Mardi après-midi à la billetterie du cinéma Beaubien. Une mère, sa fille d'environ 10 ans et une amie de sa fille. Deux billets, ceux des filles, pour Le renard et l'enfant. La mère, pendant ce temps, ira voir J'ai tué ma mère. Regard interloqué de la fille: «J'ai tué ma mère? C'est un film d'horreur?»

Un peu oui. Un film d'amour aussi, et d'exaspération. Brillant premier film de Xavier Dolan, d'une verve inouïe, avec ses défauts certes, ses excès lyriques, son narcissisme affiché, mais surtout une mise en scène truffée de trouvailles et des dialogues ciselés dans le diamant brut. À 20 ans, Xavier Dolan n'a pas encore trouvé sa signature, éparpillé dans ses références, mais il a déjà imposé un regard de cinéaste.

«Il était la coqueluche du Festival de Cannes 2009», écrit d'emblée Le Monde dans sa critique d'hier (voir le texte de mon collègue Louis-Bernard Robitaille). Je ne m'étais pas rendu compte à quel point. La coqueluche québécoise, sans l'ombre d'un doute. La coqueluche de la Quinzaine des réalisateurs, où il a remporté trois prix, peut-être. Mais LA coqueluche du Festival de Cannes 2009, toutes sections confondues? J'avais le regard trop embrouillé pour le constater.

J'ai découvert J'ai tué ma mère avec le public de la Quinzaine des réalisateurs. Gens de tous âges, ados comme leurs grands-parents. On a su tout de suite que l'humour décapant de Dolan ne s'embêtait d'aucune frontière. Rires spontanés d'un public bigarré, malgré l'accent québécois sans concession des personnages. Après la tirade d'anthologie de la mère (Anne Dorval) contre un directeur de pensionnat peu compréhensif, les applaudissements ont fusé de toutes parts. Pari gagné.

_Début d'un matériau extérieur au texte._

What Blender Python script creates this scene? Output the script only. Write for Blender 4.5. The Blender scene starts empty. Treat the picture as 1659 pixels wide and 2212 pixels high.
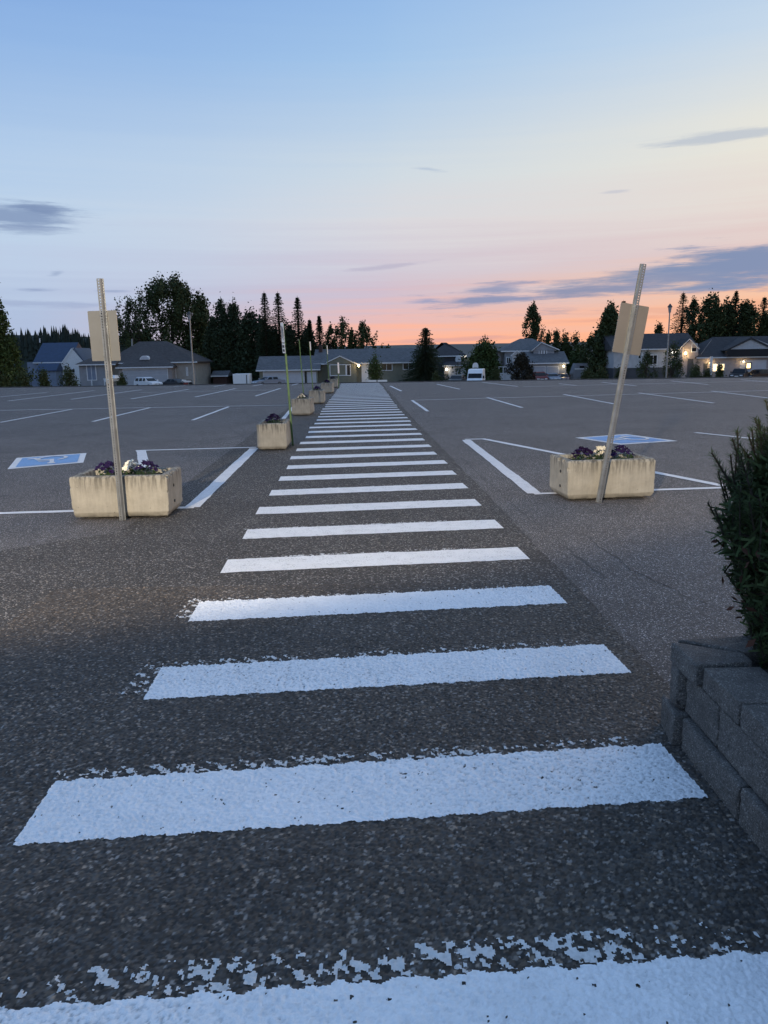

Après la projection et une conférence de presse publique fort courue, la presse québécoise attendait de parler au héros du jour. Deux filles, un garçon, 17-18 ans, des Français, fébriles, le visage empourpré par l'émotion, légèrement en retrait, comme repliés collectivement sur eux-mêmes, semblaient se demander: «On y va ou pas?» On aurait juré qu'ils s'apprêtaient à saluer (ou pas) Johnny Depp. Une semaine plus tard, les gens s'arrêtaient toujours spontanément dans la rue ou sur une terrasse, pour saluer le jeune cinéaste. «J'aimerais vous remercier. Votre film m'a rappelé bien de souvenirs.»

À Cannes, la presse française a salué en quelques lignes ce «jeune talent prometteur». La presse québécoise s'est emballée. S'est-elle trop emballée? Je ne saurais être juge et partie. J'ai eu un coup de coeur, pour le front, pour l'aplomb, pour la maturité de Xavier Dolan. Pour ce jeune surdoué sorti de nulle part.

Un journaliste, quel qu'il soit, peut-il être imperméable à toute forme de chauvinisme? Il y a une part de moi, je l'ai senti dès le départ, qui a souhaité que le film du «p'tit Xavier» soit porté par la réaction enthousiaste du public et des médias. Il l'a été du reste; ses prix en témoignent. Le doute s'est néanmoins installé.

J'ai tué ma mère a pris l'affiche hier dans 58 salles en France. L'accueil médiatique est de taille, et à l'avenant. Un portrait et une critique enthousiaste dans Libération, une longue critique plutôt favorable dans Le Monde (malgré un titre trompeur), des critiques dithyrambiques de l'AFP, du Figaro et de L'Express, une entrevue flatteuse dans Les Cahiers du cinéma et deux textes dans Télérama, qui salue ce nouvel «enfant chéri du cinéma».

Je m'en réjouis bien sûr. Ce n'est pas qu'une question de chauvinisme. On dira, je l'entends déjà, qu'il tient au complexe de colonisé des Québécois de chercher l'imprimatur de la métropole culturelle française. Peut-être. L'enthousiasme pour nos artistes en Ukraine nous intéresse moins que leur cote d'amour chez les Français. Rapport à notre histoire, à notre langue, à l'image fantasmée qu'on se fait de la Culture française.

Complexe de colonisé ou pas, l'avis distancié, détaché de toute sentimentalité, de l'observateur étranger, est souvent pertinent. Surtout lorsque, les yeux collés sur son sujet, la tête étourdie par l'ouragan, le chauvinisme planant, on en vient à douter de son propre jugement.